This morning I became that neighbor. Not the fun one who waves from the porch with a coffee mug and mysterious confidence. I became the guy who steps outside to defend his landscaping like it’s a national monument.
I was waiting for the HVAC technician — because nothing says “adulthood” like scheduling strangers to fix things you only vaguely understand — when I wandered into the den and glanced out the window. And there it was. A scene unfolding in slow motion.
A man.
A dog.
My freshly edged, freshly mulched tree circles.
Not just any mulch, either. This was mulch I had curated. Mulch I had arranged. Mulch I had glued, because the tree sits so high above street level that the whole setup is basically a ski slope for wood chips. I had bought that “mulch glue” stuff — a real product, somehow — that promises to keep everything in place as long as you don’t, you know, touch it.
The problem was the mulch itself. It was older, dry, and apparently had the hydration needs of a marathon runner. The moment the glue hit it, the mulch said, “Cute. Try again.” So I did. Two or three coats later, I had something that looked like a cross between a landscaping project and a craft experiment gone wrong. But it held. Mostly. Right up until this morning.
Because this morning, the dog was not just sniffing. He was committing. He was on top of the mulch mound like he had been training for this moment, paws going, nose down, sending mulch into the air in what my memory insists was a majestic brown cloud.
So I walked outside. Sheepishly. Because no one wants to be the neighbor who says, “Excuse me, sir, your dog is compromising the structural integrity of my glue‑dependent mulch ecosystem.”
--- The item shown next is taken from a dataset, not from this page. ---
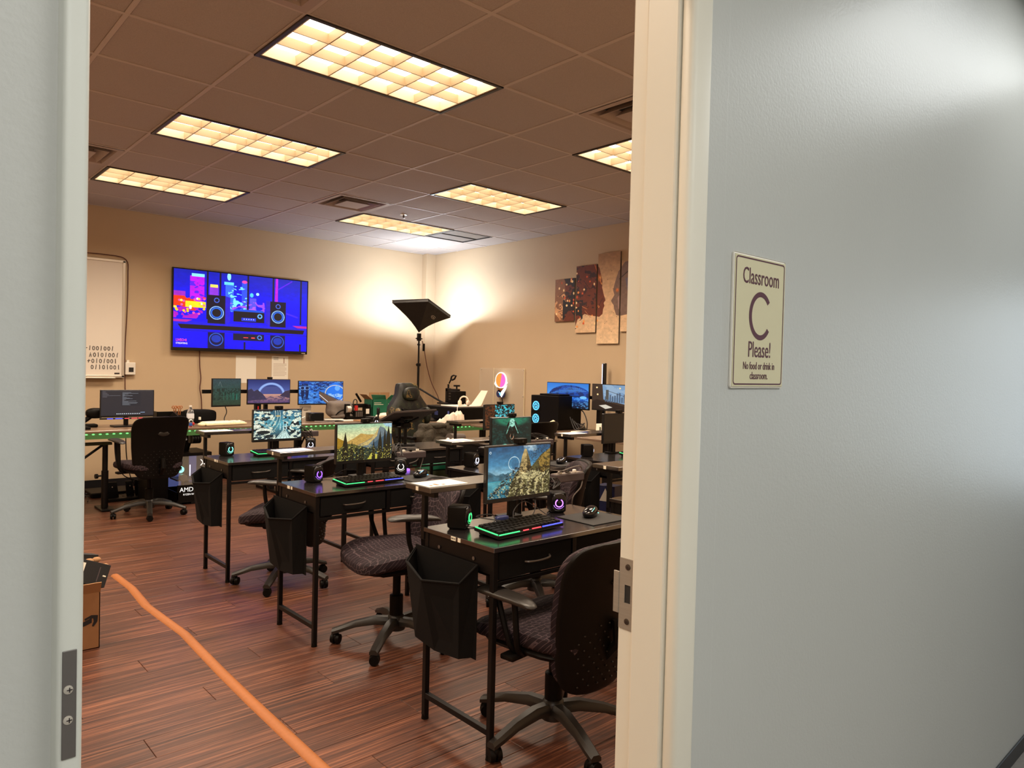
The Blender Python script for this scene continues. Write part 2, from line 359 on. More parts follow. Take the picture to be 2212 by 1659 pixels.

But that’s exactly what I did.
I launched into a full explanation about how the glue only works when the mulch pieces stay united — a sort of mulch‑based community model — and how once it’s disturbed, the whole thing reverts to “every chip for itself.” I’m sure this man woke up hoping to learn about adhesive failure at 8 a.m. on a weekday.
He apologized. The dog looked mildly offended. And I walked back inside feeling like I had just scolded a toddler for touching a museum exhibit.
Then I saw him pull out the poop bags, and I felt even worse. Here he was, being responsible. And here I was, the old man who isn’t anti‑dog, just aggressively pro‑plants.
It’s true: I don’t have a dog. But that doesn’t make me an animal hater. I simply choose hockey boys, grandkids, and my own kids over adding another creature to the chaos. That’s not cruelty — that’s capacity management.
If the neighbors eventually stage a protest outside my house and my gallon of glue ends up a wasted investment, so be it. I know how it started: I just wanted my roadside tree to wear a nice little mulch skirt without flashing its weed mat to the entire neighborhood.
If that makes me the weird neighbor, at least I earned it honestly.